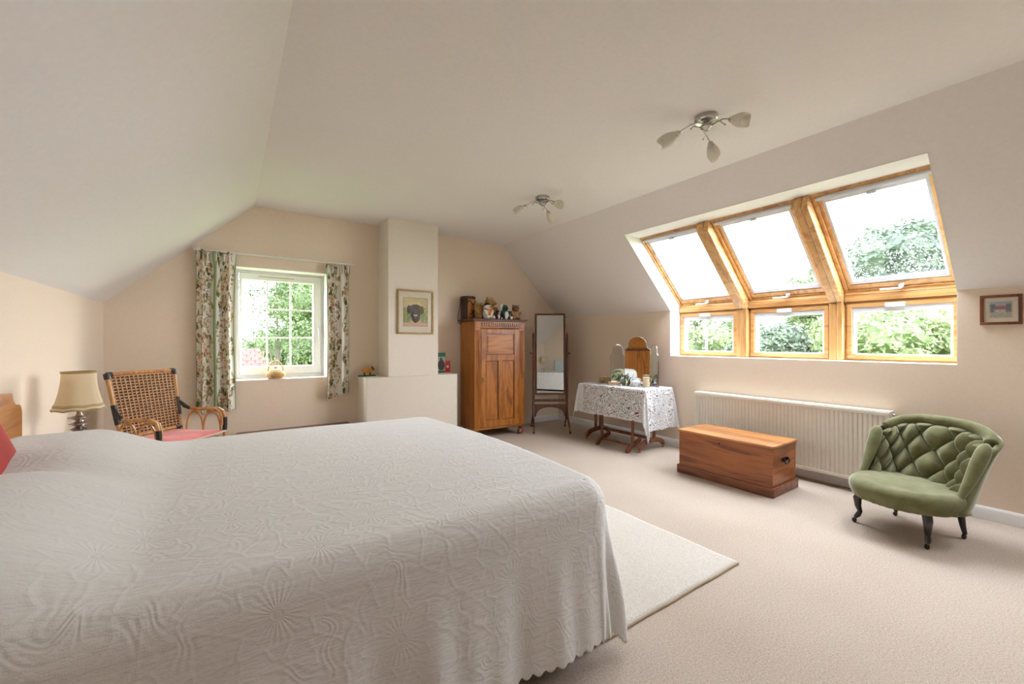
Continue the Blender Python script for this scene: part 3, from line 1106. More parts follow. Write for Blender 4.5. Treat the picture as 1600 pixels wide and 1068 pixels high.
# ------------------------------------------------------------------ bed
BXH, BXF, BYN, BYF, BZT = -.865, 1.322, 1.165, 3.09, .675
bed = thing('double_bed', 'large bed with a walnut headboard, its head against the low left wall', 'bed', ((BXH + BXF) / 2, (BYN + BYF) / 2, 0))
ox, oy = (BXH + BXF) / 2, (BYN + BYF) / 2
TB = Matrix.Translation((-ox, -oy, 0))
obj('divan_base', B(BXH, BXF - .09, BYN + .09, BYF - .09, .06, .36, T=TB), W['divan'], bed, bevel=.02)
obj('mattress', B(BXH, BXF - .07, BYN + .07, BYF - .07, .365, .60, T=TB), W['mattress'], bed, bevel=.05, seg=4)
for x in (BXH + .12, BXF - .22):
    for y in (BYN + .2, BYF - .2):
        obj('leg', M().lathe([(.025, 0), (.03, .01), (.03, .06)], 14, TB @ Matrix.Translation((x, y, 0))), W['black'], bed)
# headboard: flat board with a raised centre and concave shoulders
pts = [(BYN + .02, .30), (BYF + .09, .30), (BYF + .09, .87)]
for i in range(7):
    a = PI * i / 12
    pts.append((BYF + .09 - .03 * (1 - math.cos(a)) , .87 + .035 * math.sin(a)))
for i in range(7):
    a = PI * i / 12
    pts.append((BYF + .055 - .075 * math.sin(a), .905 + .065 * (1 - math.cos(a)) + .0))
pts += [(oy + .3, .995), (oy, 1.0), (oy - .3, .995)]
for i in range(6, -1, -1):
    a = PI * i / 12
    pts.append((BYN + .055 + .075 * math.sin(a), .905 + .065 * (1 - math.cos(a))))
for i in range(6, -1, -1):
    a = PI * i / 12
    pts.append((BYN + .02 + .03 * (1 - math.cos(a)), .87 + .035 * math.sin(a)))
pts = [(a_, b_ + (.028 if b_ > .5 else 0)) for a_, b_ in pts]
obj('headboard', M().prism(pts, 'x', XL + .02, XL + .055, T=TB), W['headb'], bed, bevel=.006)
for y in (BYN + .35, BYF - .35):
    obj('headboard_strut', B(XL + .022, XL + .05, y - .03, y + .03, 0.0, .30, T=TB), W['headb'], bed)
for cy in (BYN + .50, BYF - .50):
    m = M().grid(lambda u, v, cy=cy: (
        -.58 + .26 * math.copysign(abs(math.cos(2 * PI * u)) ** .6, math.cos(2 * PI * u)) * math.cos(PI * (v - .5)) ** .5,
        cy + .37 * math.copysign(abs(math.sin(2 * PI * u)) ** .6, math.sin(2 * PI * u)) * math.cos(PI * (v - .5)) ** .5,
        .655 + .05 * math.sin(PI * (v - .5))), 32, 12, cu=True)
    p = tag(obj('pillow', m, W['mattress'], angle=180), 'white pillow hidden under the bedspread on the %s side of the bed' % ('near' if cy < 2 else 'far'), 'pillow')


def ss(a, b, x):
    t = min(1, max(0, (x - a) / (b - a)))
    return t * t * (3 - 2 * t)


RHO = .085
INX, INY0, INY1 = BXF - .03 - .02, BYN + .03, BYF - .03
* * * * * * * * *
Repeat the material above word for word and skip every image in it.

_THE ANSWER_.
Continue the Blender Python script for this scene: part 3, from line 1106. More parts follow. Write for Blender 4.5. Treat the picture as 1600 pixels wide and 1068 pixels high.
# ------------------------------------------------------------------ bed
BXH, BXF, BYN, BYF, BZT = -.865, 1.322, 1.165, 3.09, .675
bed = thing('double_bed', 'large bed with a walnut headboard, its head against the low left wall', 'bed', ((BXH + BXF) / 2, (BYN + BYF) / 2, 0))
ox, oy = (BXH + BXF) / 2, (BYN + BYF) / 2
TB = Matrix.Translation((-ox, -oy, 0))
obj('divan_base', B(BXH, BXF - .09, BYN + .09, BYF - .09, .06, .36, T=TB), W['divan'], bed, bevel=.02)
obj('mattress', B(BXH, BXF - .07, BYN + .07, BYF - .07, .365, .60, T=TB), W['mattress'], bed, bevel=.05, seg=4)
for x in (BXH + .12, BXF - .22):
    for y in (BYN + .2, BYF - .2):
        obj('leg', M().lathe([(.025, 0), (.03, .01), (.03, .06)], 14, TB @ Matrix.Translation((x, y, 0))), W['black'], bed)
# headboard: flat board with a raised centre and concave shoulders
pts = [(BYN + .02, .30), (BYF + .09, .30), (BYF + .09, .87)]
for i in range(7):
    a = PI * i / 12
    pts.append((BYF + .09 - .03 * (1 - math.cos(a)) , .87 + .035 * math.sin(a)))
for i in range(7):
    a = PI * i / 12
    pts.append((BYF + .055 - .075 * math.sin(a), .905 + .065 * (1 - math.cos(a)) + .0))
pts += [(oy + .3, .995), (oy, 1.0), (oy - .3, .995)]
for i in range(6, -1, -1):
    a = PI * i / 12
    pts.append((BYN + .055 + .075 * math.sin(a), .905 + .065 * (1 - math.cos(a))))
for i in range(6, -1, -1):
    a = PI * i / 12
    pts.append((BYN + .02 + .03 * (1 - math.cos(a)), .87 + .035 * math.sin(a)))
pts = [(a_, b_ + (.028 if b_ > .5 else 0)) for a_, b_ in pts]
obj('headboard', M().prism(pts, 'x', XL + .02, XL + .055, T=TB), W['headb'], bed, bevel=.006)
for y in (BYN + .35, BYF - .35):
    obj('headboard_strut', B(XL + .022, XL + .05, y - .03, y + .03, 0.0, .30, T=TB), W['headb'], bed)
for cy in (BYN + .50, BYF - .50):
    m = M().grid(lambda u, v, cy=cy: (
        -.58 + .26 * math.copysign(abs(math.cos(2 * PI * u)) ** .6, math.cos(2 * PI * u)) * math.cos(PI * (v - .5)) ** .5,
        cy + .37 * math.copysign(abs(math.sin(2 * PI * u)) ** .6, math.sin(2 * PI * u)) * math.cos(PI * (v - .5)) ** .5,
        .655 + .05 * math.sin(PI * (v - .5))), 32, 12, cu=True)
    p = tag(obj('pillow', m, W['mattress'], angle=180), 'white pillow hidden under the bedspread on the %s side of the bed' % ('near' if cy < 2 else 'far'), 'pillow')


def ss(a, b, x):
    t = min(1, max(0, (x - a) / (b - a)))
    return t * t * (3 - 2 * t)


RHO = .085
INX, INY0, INY1 = BXF - .03 - .02, BYN + .03, BYF - .03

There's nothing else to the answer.